- [Exercise directions]
Go through the listing and pick out each line with the word "from" in it.

- [Data section]

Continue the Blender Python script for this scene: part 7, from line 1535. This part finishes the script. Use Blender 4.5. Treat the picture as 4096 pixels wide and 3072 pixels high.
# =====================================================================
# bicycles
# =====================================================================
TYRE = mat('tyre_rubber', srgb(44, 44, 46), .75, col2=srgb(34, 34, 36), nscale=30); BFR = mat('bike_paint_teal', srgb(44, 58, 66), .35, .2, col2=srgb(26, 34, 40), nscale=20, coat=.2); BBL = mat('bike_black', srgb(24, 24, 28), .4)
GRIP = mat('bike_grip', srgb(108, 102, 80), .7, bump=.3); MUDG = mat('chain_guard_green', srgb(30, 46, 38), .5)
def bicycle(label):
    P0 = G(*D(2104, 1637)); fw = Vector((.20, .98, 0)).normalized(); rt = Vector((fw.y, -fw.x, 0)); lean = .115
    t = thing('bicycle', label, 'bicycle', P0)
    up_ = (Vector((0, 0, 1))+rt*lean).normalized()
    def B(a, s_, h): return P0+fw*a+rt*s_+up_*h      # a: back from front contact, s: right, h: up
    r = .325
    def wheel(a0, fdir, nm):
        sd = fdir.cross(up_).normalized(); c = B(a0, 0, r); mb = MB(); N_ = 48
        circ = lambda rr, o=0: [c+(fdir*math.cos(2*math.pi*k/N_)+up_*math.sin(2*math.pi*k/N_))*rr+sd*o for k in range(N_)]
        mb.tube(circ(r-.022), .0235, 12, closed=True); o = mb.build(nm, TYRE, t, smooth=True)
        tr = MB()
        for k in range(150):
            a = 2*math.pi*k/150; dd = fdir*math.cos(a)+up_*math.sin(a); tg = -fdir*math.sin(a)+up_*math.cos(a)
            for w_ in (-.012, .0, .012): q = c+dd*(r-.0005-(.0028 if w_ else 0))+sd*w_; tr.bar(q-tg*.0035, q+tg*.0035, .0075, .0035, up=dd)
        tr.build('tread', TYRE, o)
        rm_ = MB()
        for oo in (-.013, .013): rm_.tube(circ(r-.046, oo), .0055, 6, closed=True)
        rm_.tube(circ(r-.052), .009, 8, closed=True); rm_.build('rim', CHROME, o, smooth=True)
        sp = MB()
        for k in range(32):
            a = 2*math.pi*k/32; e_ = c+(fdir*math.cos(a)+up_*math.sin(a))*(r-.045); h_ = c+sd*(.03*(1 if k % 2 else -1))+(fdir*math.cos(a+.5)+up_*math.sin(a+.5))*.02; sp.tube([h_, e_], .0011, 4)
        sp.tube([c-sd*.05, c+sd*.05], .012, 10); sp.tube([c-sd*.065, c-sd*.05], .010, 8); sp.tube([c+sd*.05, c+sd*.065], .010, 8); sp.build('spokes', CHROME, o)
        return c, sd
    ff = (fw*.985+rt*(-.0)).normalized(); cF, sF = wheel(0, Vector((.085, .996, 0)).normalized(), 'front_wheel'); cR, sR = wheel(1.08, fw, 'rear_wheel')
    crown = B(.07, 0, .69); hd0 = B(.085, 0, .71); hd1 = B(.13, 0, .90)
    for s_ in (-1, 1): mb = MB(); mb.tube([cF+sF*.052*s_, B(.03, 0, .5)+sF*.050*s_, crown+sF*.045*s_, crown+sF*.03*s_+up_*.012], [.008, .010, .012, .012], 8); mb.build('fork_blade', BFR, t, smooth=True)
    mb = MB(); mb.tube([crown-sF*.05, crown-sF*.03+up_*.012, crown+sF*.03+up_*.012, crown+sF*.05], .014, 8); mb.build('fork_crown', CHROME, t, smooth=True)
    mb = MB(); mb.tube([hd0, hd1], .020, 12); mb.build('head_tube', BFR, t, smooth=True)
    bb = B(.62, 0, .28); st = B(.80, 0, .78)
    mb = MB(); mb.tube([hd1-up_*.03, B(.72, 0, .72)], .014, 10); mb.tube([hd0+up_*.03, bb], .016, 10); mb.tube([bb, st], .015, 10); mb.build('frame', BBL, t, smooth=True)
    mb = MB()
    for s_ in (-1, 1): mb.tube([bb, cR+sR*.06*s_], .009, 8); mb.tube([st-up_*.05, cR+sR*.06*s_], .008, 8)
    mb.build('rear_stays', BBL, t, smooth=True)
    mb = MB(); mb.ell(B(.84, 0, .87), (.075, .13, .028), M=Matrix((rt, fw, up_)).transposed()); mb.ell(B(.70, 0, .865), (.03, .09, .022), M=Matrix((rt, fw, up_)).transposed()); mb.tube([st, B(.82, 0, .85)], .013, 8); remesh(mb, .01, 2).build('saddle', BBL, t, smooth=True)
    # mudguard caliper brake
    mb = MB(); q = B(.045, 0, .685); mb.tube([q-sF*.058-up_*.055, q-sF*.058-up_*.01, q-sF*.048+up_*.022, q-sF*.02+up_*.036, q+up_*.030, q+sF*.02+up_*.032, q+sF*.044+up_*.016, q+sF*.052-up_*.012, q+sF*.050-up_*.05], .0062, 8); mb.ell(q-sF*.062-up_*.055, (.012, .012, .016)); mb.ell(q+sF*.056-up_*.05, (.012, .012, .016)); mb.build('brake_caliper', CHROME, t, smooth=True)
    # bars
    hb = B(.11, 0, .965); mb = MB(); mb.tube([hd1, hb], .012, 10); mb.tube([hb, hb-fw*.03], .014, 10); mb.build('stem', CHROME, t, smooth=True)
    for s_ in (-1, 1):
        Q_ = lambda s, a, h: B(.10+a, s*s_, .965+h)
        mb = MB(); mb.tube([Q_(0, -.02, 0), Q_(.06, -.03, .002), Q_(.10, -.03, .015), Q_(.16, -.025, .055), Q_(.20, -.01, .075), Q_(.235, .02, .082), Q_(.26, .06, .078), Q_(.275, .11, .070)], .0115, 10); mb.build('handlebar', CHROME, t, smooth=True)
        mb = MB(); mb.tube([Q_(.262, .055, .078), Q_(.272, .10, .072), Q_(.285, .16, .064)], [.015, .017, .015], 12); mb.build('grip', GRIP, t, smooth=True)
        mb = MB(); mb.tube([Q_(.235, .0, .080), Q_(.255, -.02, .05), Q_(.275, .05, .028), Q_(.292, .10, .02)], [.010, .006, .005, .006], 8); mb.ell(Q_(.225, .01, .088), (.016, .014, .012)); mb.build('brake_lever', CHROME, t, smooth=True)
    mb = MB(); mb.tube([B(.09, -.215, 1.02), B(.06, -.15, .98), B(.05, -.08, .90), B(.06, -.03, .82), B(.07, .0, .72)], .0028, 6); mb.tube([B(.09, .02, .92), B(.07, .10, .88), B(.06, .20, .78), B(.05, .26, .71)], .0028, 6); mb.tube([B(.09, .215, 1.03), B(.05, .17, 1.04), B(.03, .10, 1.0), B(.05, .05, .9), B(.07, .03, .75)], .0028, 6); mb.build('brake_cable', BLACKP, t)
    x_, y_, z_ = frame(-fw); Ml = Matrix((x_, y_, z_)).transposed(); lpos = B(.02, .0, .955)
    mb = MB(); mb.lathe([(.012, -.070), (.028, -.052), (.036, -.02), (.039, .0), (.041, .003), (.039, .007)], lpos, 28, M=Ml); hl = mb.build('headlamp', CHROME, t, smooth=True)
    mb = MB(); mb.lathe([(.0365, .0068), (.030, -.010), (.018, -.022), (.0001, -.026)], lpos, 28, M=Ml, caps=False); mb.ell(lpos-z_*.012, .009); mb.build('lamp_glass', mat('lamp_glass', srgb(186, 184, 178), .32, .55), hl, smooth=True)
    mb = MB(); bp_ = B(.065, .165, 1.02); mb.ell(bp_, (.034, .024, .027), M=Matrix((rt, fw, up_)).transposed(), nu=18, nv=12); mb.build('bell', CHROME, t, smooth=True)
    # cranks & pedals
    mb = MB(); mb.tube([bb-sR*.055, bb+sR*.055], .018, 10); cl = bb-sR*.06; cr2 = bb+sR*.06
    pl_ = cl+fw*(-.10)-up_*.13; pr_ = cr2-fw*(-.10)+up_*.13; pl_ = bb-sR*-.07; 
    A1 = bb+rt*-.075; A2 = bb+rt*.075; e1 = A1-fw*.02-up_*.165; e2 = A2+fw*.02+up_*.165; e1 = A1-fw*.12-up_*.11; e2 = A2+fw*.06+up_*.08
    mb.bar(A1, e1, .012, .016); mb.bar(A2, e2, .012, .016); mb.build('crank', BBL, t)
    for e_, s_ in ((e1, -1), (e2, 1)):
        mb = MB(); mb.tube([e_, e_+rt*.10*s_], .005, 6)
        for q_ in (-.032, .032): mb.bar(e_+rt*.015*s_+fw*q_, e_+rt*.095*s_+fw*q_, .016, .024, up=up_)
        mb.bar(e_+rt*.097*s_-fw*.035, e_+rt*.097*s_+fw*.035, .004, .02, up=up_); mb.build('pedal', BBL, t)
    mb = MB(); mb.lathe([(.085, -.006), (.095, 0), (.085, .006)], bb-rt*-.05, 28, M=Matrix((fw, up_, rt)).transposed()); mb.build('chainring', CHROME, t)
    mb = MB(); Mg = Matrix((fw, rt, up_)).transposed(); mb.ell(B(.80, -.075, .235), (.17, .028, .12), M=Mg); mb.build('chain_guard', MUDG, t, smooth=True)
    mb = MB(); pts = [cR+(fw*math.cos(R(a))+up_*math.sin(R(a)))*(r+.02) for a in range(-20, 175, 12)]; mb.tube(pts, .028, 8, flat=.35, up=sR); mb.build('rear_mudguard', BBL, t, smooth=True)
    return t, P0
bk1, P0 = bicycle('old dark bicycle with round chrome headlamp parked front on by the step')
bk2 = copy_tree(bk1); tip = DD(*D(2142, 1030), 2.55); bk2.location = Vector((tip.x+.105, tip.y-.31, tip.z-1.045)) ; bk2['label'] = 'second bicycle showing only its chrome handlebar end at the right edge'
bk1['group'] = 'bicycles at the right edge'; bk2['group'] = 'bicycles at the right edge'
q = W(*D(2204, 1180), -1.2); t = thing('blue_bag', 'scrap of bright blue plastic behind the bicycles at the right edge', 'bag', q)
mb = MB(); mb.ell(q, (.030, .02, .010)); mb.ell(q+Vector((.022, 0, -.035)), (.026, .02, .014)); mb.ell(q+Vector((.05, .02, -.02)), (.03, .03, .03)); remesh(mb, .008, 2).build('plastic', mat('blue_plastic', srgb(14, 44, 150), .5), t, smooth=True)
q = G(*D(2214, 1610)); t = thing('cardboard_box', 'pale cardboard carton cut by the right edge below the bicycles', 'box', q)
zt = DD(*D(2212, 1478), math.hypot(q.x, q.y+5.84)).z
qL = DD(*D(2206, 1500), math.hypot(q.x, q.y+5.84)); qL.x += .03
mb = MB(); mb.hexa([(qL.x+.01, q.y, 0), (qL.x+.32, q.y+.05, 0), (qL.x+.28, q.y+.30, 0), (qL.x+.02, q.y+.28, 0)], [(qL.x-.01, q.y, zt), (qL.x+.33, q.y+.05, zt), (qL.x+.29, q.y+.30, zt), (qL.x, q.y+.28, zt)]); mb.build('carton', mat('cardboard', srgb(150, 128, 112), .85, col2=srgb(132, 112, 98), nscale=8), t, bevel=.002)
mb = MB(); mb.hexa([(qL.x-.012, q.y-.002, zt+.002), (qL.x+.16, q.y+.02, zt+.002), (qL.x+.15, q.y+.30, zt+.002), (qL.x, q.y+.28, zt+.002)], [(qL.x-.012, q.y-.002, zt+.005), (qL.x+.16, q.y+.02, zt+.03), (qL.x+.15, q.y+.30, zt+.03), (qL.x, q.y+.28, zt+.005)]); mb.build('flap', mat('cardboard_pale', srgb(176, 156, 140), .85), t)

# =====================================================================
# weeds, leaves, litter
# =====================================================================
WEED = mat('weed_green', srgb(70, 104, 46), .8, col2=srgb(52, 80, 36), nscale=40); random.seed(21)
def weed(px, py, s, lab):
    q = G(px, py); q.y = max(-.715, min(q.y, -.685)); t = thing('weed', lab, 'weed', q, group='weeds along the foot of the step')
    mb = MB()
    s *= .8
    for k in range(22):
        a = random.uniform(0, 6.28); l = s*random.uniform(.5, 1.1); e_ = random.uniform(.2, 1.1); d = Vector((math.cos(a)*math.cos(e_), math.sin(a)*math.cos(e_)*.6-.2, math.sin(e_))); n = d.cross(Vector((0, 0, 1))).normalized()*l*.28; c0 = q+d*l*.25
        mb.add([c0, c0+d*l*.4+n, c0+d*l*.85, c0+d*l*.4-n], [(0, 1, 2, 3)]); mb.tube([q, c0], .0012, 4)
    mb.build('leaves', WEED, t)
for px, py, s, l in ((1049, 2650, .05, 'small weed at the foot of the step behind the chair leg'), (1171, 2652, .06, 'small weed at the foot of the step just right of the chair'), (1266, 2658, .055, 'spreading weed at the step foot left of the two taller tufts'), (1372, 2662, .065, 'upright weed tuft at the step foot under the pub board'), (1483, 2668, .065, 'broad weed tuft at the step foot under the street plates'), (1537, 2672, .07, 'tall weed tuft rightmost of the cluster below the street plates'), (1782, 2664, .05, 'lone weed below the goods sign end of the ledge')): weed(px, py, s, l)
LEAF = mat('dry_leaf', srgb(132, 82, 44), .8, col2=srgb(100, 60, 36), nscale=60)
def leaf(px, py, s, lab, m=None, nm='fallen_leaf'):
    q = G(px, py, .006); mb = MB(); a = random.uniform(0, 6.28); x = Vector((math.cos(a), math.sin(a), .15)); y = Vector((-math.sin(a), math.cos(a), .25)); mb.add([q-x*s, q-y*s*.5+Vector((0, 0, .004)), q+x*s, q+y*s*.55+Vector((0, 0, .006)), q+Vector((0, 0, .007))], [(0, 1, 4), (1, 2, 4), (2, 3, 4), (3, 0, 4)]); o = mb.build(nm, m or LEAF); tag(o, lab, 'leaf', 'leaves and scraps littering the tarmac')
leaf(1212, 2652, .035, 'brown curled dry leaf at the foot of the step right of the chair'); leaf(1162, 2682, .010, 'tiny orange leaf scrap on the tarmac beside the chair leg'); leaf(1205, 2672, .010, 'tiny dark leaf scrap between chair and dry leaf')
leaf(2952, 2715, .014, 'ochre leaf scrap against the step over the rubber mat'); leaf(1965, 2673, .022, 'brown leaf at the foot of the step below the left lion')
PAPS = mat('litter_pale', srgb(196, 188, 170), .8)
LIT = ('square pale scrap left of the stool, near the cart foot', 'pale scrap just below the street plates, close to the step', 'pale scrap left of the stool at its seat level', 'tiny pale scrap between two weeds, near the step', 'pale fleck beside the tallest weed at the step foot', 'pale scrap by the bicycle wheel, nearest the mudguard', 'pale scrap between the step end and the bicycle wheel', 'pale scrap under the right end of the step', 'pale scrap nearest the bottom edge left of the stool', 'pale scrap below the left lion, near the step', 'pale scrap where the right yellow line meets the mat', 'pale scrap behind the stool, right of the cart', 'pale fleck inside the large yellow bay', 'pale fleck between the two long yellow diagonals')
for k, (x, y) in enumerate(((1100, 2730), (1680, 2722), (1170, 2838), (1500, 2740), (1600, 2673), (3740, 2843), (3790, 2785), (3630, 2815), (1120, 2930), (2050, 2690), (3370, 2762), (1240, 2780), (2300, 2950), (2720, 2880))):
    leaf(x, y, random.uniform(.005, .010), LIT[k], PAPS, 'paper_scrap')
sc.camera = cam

- [Output for this task]
Continue the Blender Python script for this scene: part 7, from line 1535. This part finishes the script. Use Blender 4.5. Treat the picture as 4096 pixels wide and 3072 pixels high.
    def B(a, s_, h): return P0+fw*a+rt*s_+up_*h      # a: back from front contact, s: right, h: up